[Scene script records]
■ ■ ■

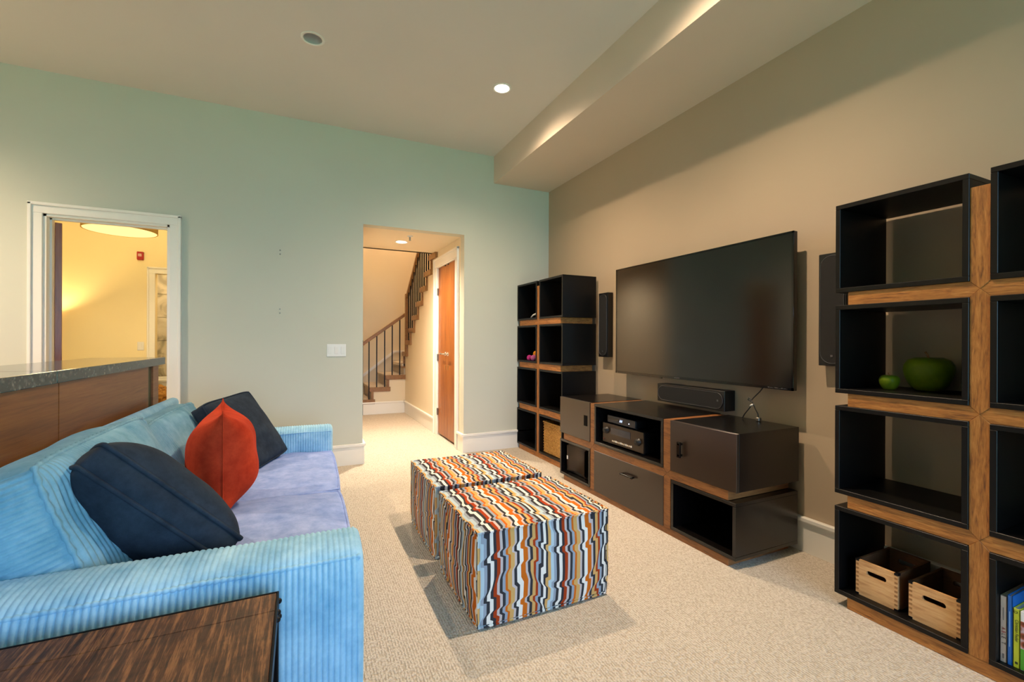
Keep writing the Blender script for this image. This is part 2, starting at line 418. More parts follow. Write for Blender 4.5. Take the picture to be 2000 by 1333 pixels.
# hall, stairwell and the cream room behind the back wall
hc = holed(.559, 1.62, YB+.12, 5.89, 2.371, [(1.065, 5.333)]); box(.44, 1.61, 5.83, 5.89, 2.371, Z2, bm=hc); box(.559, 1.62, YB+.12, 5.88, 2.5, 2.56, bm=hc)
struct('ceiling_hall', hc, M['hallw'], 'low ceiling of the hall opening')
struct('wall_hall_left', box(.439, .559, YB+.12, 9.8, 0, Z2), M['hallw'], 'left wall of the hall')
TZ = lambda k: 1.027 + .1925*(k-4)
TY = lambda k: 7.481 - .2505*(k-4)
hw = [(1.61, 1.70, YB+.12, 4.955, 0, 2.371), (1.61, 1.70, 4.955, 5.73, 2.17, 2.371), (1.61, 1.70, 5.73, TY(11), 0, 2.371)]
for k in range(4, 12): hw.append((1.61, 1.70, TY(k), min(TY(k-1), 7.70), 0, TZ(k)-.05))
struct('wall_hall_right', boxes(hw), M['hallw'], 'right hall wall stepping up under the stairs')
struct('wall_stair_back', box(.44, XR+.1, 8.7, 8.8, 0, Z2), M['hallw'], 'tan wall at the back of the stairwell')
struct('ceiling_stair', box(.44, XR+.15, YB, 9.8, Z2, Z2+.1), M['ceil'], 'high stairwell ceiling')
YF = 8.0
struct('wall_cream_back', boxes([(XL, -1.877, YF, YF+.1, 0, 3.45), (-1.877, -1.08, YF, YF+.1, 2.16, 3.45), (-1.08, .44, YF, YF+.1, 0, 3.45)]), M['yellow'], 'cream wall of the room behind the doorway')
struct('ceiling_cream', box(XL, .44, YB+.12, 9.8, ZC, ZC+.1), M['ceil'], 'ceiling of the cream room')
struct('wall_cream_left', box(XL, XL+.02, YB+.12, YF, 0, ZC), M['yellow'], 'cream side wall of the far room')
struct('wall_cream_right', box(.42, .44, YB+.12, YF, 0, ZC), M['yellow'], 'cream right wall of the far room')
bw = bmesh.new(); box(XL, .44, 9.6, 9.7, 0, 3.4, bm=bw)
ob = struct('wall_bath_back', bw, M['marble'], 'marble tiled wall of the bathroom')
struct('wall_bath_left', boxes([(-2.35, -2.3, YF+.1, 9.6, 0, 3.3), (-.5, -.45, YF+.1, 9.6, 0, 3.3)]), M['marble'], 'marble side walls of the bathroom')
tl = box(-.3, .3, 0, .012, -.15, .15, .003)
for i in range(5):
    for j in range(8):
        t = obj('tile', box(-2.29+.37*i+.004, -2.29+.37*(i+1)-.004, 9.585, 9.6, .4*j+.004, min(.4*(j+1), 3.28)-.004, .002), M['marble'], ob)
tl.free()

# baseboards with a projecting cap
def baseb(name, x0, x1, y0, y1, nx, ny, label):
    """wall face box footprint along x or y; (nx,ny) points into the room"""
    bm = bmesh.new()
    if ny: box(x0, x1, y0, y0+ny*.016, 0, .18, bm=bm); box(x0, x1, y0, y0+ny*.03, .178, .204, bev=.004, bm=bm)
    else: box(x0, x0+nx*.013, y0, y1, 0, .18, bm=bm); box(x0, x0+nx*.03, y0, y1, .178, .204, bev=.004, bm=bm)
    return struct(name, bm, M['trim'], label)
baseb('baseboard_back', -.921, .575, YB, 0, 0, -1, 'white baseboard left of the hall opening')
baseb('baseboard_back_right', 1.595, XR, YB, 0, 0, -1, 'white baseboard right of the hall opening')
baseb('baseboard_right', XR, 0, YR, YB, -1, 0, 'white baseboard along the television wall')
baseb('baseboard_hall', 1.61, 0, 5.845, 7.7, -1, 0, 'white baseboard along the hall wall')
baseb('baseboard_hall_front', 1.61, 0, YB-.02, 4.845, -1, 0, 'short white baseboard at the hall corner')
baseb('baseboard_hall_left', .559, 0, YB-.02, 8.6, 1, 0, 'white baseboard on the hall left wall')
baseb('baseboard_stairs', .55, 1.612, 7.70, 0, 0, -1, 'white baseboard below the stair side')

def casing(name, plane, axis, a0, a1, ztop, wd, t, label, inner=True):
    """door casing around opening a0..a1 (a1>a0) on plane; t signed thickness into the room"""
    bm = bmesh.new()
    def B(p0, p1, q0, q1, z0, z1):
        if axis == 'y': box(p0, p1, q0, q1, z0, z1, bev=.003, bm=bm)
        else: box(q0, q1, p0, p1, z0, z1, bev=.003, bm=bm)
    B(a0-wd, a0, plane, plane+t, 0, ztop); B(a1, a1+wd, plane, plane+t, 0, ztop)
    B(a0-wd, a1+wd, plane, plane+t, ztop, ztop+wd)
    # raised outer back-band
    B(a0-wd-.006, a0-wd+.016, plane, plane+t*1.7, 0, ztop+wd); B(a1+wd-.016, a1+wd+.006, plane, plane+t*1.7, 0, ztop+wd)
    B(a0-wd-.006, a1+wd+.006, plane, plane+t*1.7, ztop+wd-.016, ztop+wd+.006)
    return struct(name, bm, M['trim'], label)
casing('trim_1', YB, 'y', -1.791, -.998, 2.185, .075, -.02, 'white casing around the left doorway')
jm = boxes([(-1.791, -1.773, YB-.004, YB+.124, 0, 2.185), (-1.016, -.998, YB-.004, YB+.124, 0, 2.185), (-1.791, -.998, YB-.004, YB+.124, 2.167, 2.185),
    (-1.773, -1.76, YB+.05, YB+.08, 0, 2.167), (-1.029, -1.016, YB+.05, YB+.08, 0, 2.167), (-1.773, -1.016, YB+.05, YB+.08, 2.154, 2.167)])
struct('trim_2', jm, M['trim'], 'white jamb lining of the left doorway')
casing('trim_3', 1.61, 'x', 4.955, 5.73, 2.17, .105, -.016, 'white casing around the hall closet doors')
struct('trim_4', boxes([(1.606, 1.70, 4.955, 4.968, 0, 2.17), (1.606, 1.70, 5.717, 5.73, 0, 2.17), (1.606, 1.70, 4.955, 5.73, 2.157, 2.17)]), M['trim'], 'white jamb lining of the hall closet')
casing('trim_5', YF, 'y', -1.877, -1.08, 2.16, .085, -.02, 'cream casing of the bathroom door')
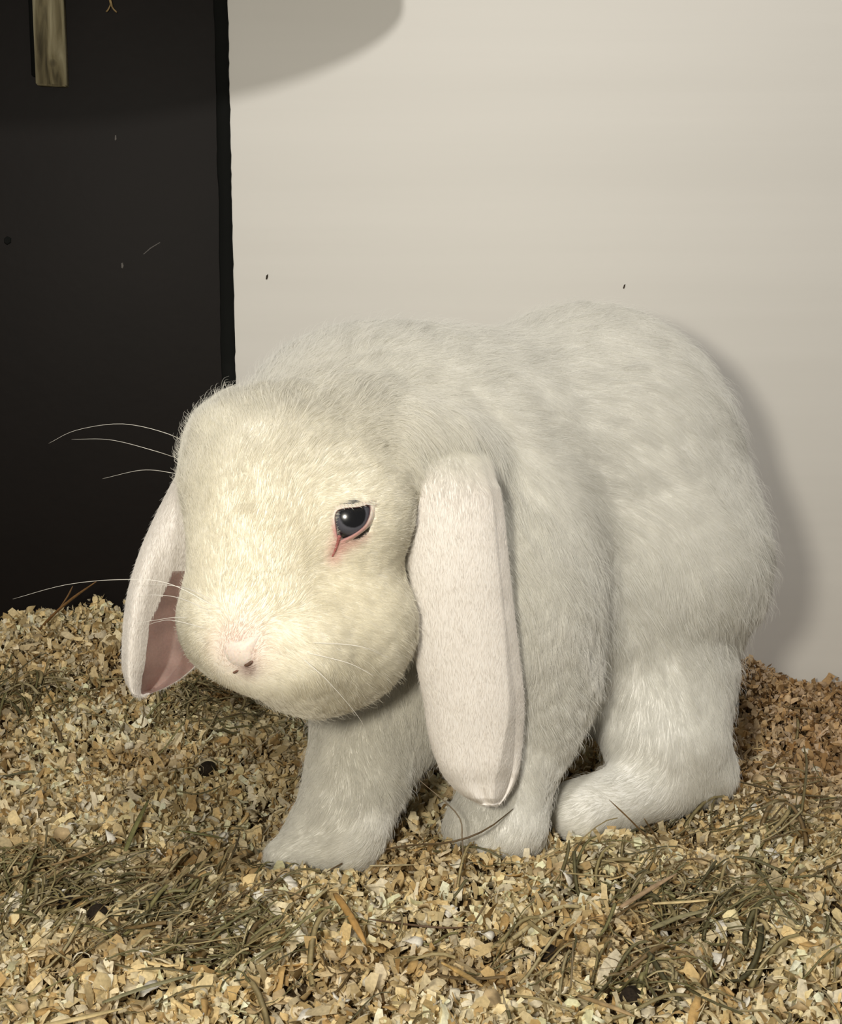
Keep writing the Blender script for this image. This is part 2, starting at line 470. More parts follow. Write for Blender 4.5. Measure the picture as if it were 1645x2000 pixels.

■ ■ ■

| PROBLEM DESCRIPTION |
Write out each line of the data that holds the string "Keep".

| RESPONSE |
Keep writing the Blender script for this image. This is part 2, starting at line 418. More parts follow. Write for Blender 4.5. Take the picture to be 2000 by 1333 pixels.
Keep writing the Blender script for this image. This is part 2, starting at line 470. More parts follow. Write for Blender 4.5. Measure the picture as if it were 1645x2000 pixels.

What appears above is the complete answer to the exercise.